Mais l’histoire n’en n’est pas restée qu’au seul blog. Télérama.fr, au moment de la sortie du film Welcome, va décider de s’appuyer sur le travail de Sabrina pour produire un très original BD Reportage (Dessins de Pierrik Allain) en trois parties [les 3 épisodes sont ici ].
1er épisode du BD Reportage publié sur Télérama.fr
3- blog.pierremorel.net ou la photo réfléchie, par Pierre Morel
4- La Brique, ou l’information qui dérange, par Simon Grysole
Simon vient de ce Nord drôlement caricaturé par le film de Dany Boom, Les Chti’s. Il est l’un des fondateurs de La Brique, un « journal d’info et d’enquête de Lille et d’ailleurs », qui vient de publier son 19e numéro, et qui est naît en mars 2007.

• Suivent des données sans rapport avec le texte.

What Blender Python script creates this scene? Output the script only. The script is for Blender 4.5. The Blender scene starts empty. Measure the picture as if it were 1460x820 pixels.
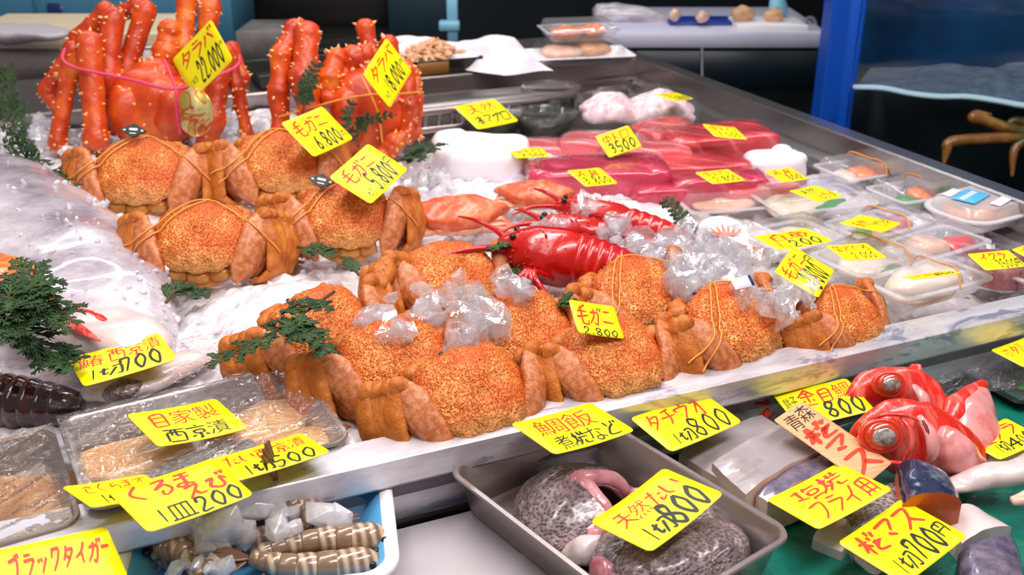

Pas mal pour un journal, qui se veut « libre et indépendant » et donc refuse la publicité. En fait, l’équipe de La Brique se veut surtout « professionnelle ». Sur ce point, je me souviens m’être entretenu à plusieurs reprises avec Simon, aux débuts de La Brique, sur des enquêtes en cours, pour savoir « ce qui était publiable ou non » ou ce qui « risquait d’être diffamatoire ou non ».
Il faut dire, que les enquêtes n’épargnent pas grand monde: la mairie de Lille qui met en place une « machine de guerre » pour rendre la ville plus acceptable aux investisseurs, promoteurs et autres profiteurs…. » (n° 9), la famille Mulliez (Auchan), dont le système est décortiqué (n° 13)… La Brique remonte le fil de l’histoire d’Akim Djelassi, mort à 31 ans d’un arrêt cardiaque, après avoir passé 15 minutes dans un fourgon de police… et bien sûr, (c’est dans le dernier numéro) « toutes les nouvelles de la guerre sociale ». Bref, un journal intéressant et nécessaire, mais dérangeant.
Sans doute, certains trouveront-ils La Brique, « trop de gauche », voire « trop d’extrême gauche »… À ceux-ci, on peut répondre que les muckrackers, ces journalistes « fouille merde » qui travaillèrent aux États-Unis à la fin du XIXe siècle et au début du XXe, (Upton Sinclair, Lincoln Stephens, Ida Tarbell…) étaient aussi considérés trop engagés politiquement. Il n’en reste pas moins que leurs solides enquêtes ont permis de révéler d’innombrables scandales… Les journaux de contre-information sont dans cette filiation.